The judge said the arguments advanced on behalf of Ms Sharif would “produce surprising results”. These included that the council would not be able to improve the position of a homeless family residing in an overcrowded house or flat by offering them an additional neighbouring unit of accommodation, even on a temporary basis.

If it was accepted that two separate rooms in a hostel or hotel would satisfy the requirements of s. 176, it was hard to see why that should be treated differently from the provision of two adjacent flats, Lord Cornwath added.

Agreeing with Lord Cornwath, Lady Hale pointed out that there was no requirement under the 1996 Act for local housing authorities to provide a communal living space to those who were, or claimed to be, homeless.

“To require some communal living space is to impose a standard which is too high to expect local authorities to meet across the whole range of statutory provisions to which the ‘together with’ criterion applies, including the interim duty in section 188 of the 1996 Act,” she said.

Lord Cornwath stressed that the narrowness of the Supreme Court’s decision “does not give authorities a free hand”.

He said: “It is still a fundamental objective of the Act to ensure that families can ‘live together’ in a true sense. Accommodation, whether in one unit or two, is not ‘suitable’ unless it enables that objective to be achieved.”

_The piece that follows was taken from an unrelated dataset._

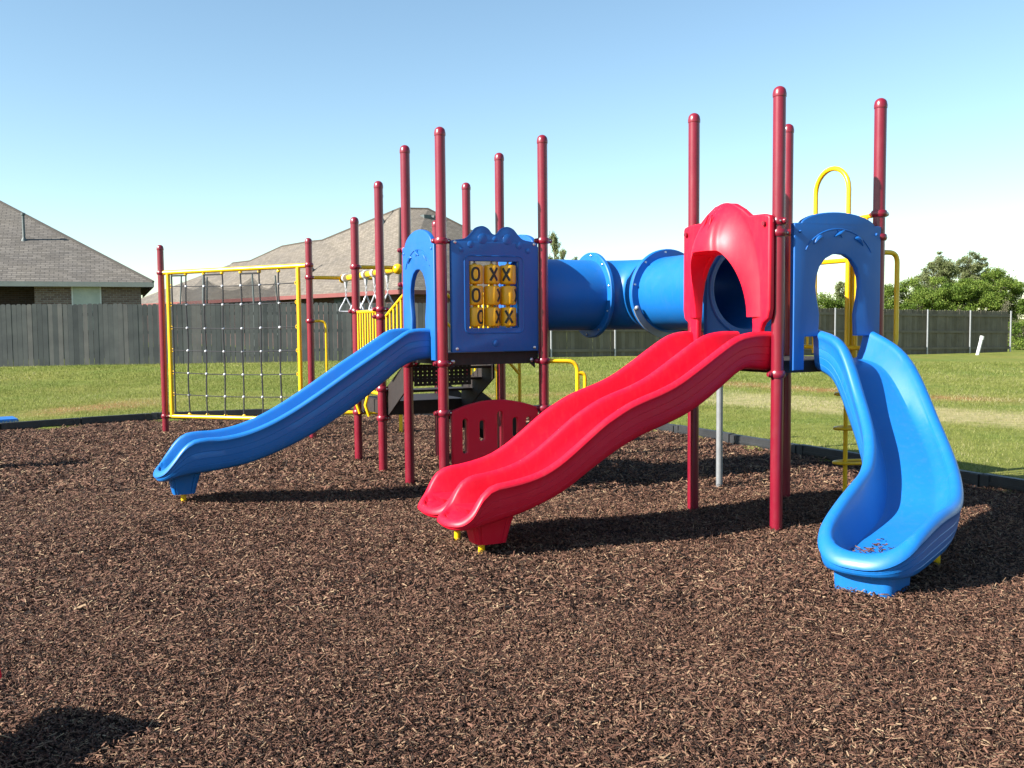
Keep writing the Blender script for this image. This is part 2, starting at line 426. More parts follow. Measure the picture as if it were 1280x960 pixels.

Lord Hope added that the test was “not there to be exploited”, but must be applied reasonably and proportionately.

In his dissenting judgment, Lord Kerr, dissenting, said s. 176 did require a local housing authority to accommodate a homeless family in the same unit of accommodation.

He added: “If living together as a family is to mean anything, it must mean living as a distinct entity in a single unit of accommodation…. The accommodation must be of a character that will allow all members of the family to live within it.”

Lord Kerr also concluded that ‘sufficient proximity’was very different from ‘living together’.